I think I learnt In Good King Arthur's Day at school. The Green Bed is one of many 19th-century broadside ballads telling of how dock-land landladies attempted to cheat their sailor clientele. Searching For Lambs, one of England's most beautiful pastoral courtship songs, can still be heard sung at folk weddings. The nonsense word Lilliburlero was concocted by the English in the late 17th century to imitate the - to them - incomprehensible Irish language. Here it is the refrain to a classic tale of how the Devil takes a farmer's wife down to Hell and then brings her back again at the request of all the little devils.

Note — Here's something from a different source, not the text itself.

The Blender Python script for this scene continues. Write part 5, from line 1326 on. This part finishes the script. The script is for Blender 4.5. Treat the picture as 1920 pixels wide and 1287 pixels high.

Put in All and The Wanton Trick are both from the ballad writer and urban entertainer Thomas D'Urfey's "Pills To Purge Melancholy" (1698), while Bring Us In Good Ale, a song in praise of ale which at the same time provides us with a remarkable insight into the medieval diet, is a 15th century lyric to which I composed a tune while sitting on an aeroplane on the way to a folksong conference. Ye Mar'ners All, in which the archetypal landlord beckons seafaring men into his hostelry, I first heard sung by John Goodluck more than twenty years ago. Bilberry Town is a folk song from the South-West of England which we have souped up a bit with the help of Teskó, who also plays the introductory Morris dance tune Ring Of Bells, and Tamás.

Stanley Market is a delightful description of a fair in the north of England, with all its traders and quack doctors. Byker Hill, also from the north, is a quizzical view of life from a miner, who here is conscious of the social betterment he has enjoyed since entering 'the pit'. I don't generally sing shanties, but I have known So Early in the Morning since I was a young teenager, and the studio opportunity of making myself sound like a pubful of drinkers was irresistible. The Cruel Mother is a stark contrast, and tells the tale of a noble lady who, having become pregnant by a farmer's son, induces an early birth and mur-ders and buries her baby, whom she conse-quently meets on her way home and who curses her for her sin. I am grateful to Roy Palmer for The Lock-Out, a gem from an early booklet of protest songs to be sung at agricultural labourers' meetings. The tune is "Uncle Ned", an American Negro song, the earliest date for it being 1847. Béla produced the computer wizardry. Billy Boy is a patter song in which a mother grills her son on the suitability of his intended... with unexpected results! In my younger (and thinner) days I could sing all the verses in one breath!